On the positive side, John Wick (Keanu Reeves) shoots a horse at someone. Twice. On the negative side, nobody pays to watch John Wick slowly walk through the desert. What, is he gonna slap-fight a cactus? Despite a glowing aggregate critical response, John Wick: Chapter 3 – Parabellum has some real issues. First off, that title is a nonsensical mess filled with multiple grammatical symbols and a word no one will remember. Second, John Wick: Chapter 3 – Parabola is a narrative nightmare largely saved by the fact that it remains the most gorgeously choreographed American action franchise in history.

John Wick: Chapter 3 – Pair of Bell Ends picks up the instant the previous, reasonably titled film ended. John Wick, whose first and last name are lovers that must never be split apart, has been kicked out of the Happy Fun-time Assassin Academy and has mere minutes to escape the city. While he flees, an Adjudicator (Asia Kate Dillon) from the Guild of Calamitous Intent arrives in town to punish anyone who helped John Wick in the last movie. This means Winston (Ian McShane), who runs the Murder Motel 8, and the Bowery King (Laurence Fishburne), who emails by pigeon, are in big doo-doo.

The first hour of John Wick: Chapter 3 – Pears and Bell Peppers is a violent delight, as our stabby hero puts all kinds of knives into all kinds of bad guy body parts. At this point, the script betrays itself a bit. All we know about John Wick is that he wanted to get out of the killin’ business because he loved his now-dead wife so much. Watching him walk through a desert to basically re-apply for work Murder Inc. and voluntarily hand over a symbol of that relationship makes no sense. Especially when the plot then pretzels itself to get him from a desert oasis to the city he just left to kill the people he was just there killing.

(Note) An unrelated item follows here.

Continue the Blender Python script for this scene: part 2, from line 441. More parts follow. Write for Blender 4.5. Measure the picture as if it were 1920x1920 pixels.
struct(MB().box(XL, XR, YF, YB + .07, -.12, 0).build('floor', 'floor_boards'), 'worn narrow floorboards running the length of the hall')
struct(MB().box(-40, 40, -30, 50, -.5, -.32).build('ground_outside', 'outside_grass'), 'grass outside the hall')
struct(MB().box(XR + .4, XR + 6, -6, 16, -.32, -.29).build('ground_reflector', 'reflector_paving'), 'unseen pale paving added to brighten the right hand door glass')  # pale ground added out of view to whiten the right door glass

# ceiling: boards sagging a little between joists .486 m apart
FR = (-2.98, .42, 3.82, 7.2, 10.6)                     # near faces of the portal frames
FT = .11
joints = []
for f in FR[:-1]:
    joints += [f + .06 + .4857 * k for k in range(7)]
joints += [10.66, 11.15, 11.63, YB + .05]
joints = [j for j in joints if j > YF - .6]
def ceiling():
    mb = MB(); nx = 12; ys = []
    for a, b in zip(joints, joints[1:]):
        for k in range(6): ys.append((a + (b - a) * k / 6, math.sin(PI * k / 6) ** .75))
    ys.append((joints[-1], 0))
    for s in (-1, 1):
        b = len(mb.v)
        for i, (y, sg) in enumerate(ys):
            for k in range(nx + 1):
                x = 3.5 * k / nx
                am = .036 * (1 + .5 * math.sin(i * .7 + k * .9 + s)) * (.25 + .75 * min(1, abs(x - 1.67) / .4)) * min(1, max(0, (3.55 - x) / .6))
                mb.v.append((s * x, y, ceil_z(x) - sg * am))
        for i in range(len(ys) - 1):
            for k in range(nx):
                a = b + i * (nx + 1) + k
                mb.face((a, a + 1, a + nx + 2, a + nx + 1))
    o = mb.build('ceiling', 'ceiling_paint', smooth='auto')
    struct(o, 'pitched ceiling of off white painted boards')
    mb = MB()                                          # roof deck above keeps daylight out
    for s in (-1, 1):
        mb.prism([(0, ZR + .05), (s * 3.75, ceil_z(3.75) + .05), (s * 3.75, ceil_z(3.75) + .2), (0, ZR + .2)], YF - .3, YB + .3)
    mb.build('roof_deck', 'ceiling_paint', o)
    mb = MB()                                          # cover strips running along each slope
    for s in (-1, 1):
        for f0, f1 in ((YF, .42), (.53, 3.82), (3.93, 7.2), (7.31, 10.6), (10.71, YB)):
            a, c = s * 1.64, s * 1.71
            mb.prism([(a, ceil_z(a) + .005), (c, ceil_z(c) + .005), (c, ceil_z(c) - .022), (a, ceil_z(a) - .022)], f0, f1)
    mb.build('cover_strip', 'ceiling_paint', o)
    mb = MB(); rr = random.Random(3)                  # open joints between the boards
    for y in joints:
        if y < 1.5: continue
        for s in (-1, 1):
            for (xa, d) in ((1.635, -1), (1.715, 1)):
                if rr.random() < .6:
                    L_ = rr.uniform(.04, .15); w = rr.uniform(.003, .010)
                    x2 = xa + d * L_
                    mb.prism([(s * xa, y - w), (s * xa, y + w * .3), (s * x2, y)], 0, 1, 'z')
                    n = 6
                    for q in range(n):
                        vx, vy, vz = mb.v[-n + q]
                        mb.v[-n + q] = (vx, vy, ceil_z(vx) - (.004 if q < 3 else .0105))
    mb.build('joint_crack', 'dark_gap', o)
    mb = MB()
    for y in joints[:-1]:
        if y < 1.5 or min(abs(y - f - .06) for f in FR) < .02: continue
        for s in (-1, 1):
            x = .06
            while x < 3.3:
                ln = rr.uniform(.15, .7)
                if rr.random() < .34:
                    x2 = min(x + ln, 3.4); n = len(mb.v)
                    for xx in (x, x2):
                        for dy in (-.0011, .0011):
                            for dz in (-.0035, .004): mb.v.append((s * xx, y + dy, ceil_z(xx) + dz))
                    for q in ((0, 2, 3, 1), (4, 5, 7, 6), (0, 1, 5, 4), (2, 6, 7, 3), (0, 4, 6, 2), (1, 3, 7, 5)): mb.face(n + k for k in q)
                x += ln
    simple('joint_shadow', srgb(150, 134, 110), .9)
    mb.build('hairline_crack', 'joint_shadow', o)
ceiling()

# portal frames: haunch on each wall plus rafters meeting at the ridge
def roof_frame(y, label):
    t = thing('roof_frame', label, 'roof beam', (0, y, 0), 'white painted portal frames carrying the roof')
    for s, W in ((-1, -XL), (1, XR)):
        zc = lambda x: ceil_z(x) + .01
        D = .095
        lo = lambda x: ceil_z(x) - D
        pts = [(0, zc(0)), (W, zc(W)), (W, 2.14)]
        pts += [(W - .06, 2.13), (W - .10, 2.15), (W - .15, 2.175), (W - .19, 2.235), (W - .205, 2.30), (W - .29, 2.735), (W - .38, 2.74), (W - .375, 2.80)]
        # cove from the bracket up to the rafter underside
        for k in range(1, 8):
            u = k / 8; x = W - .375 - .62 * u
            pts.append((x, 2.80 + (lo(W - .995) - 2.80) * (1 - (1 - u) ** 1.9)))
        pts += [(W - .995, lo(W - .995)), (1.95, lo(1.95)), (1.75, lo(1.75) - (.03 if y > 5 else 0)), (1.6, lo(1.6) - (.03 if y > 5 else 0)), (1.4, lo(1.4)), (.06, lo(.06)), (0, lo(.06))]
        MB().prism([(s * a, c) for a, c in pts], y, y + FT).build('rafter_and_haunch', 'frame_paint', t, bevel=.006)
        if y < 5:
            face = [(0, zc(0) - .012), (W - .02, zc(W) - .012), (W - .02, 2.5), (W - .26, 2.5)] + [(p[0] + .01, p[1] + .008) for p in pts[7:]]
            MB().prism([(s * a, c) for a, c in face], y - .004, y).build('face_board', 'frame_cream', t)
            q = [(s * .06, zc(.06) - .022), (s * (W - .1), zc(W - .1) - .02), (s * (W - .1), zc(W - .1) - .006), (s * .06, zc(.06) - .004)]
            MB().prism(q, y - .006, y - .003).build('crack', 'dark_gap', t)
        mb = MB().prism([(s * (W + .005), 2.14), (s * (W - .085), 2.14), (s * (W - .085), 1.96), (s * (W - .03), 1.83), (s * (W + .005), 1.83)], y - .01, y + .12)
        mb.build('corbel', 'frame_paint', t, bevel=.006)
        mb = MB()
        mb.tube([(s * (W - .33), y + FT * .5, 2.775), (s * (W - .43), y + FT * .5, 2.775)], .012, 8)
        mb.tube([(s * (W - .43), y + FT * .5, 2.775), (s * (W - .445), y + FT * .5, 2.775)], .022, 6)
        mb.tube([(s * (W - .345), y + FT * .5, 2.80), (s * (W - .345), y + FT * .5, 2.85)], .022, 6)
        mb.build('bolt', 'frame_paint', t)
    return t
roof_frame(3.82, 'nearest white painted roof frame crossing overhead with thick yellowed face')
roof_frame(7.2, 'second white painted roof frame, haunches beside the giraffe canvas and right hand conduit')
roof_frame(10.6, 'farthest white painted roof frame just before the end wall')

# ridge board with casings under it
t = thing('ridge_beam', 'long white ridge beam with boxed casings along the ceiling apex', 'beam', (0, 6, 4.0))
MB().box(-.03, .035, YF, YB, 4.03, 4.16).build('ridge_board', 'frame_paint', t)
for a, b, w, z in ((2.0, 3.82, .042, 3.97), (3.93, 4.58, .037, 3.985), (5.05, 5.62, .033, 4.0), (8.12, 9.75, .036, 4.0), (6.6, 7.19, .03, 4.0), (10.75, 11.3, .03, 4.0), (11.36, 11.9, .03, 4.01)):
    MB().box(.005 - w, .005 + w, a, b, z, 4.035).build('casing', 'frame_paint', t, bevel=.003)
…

John Wick: Chapter 3 – Parallelogram forgets that the writing for an action movie should be like ideal restaurant service: it is great if it is surprisingly fun but should be wholly invisible at the very worst. How hard is it to not act in opposition to a character that has exactly one motivation? And yet, all is pretty much forgiven because every single combat sequence is a glorious display of imaginative, impossible violence. We’ve gotten to the point where characters within the John Wickiverse outright talk about how great the fight they just had was.

The promise of John Wick: Chapter 3 – Parachute Pants was that he would square off against literally every professional murderer in the world. He pretty much does! However, the end is a wholly unsatisfying, cheap trick that substitutes repetition for a creative and clever expansion of the series. Anyone who has liked a John Wick movie is down to watch one every other year ad infinitum. It just shouldn’t feel like an obligation. Less punctuation and more creative assassin shenanigans, and we Wickians swear our fealty forever.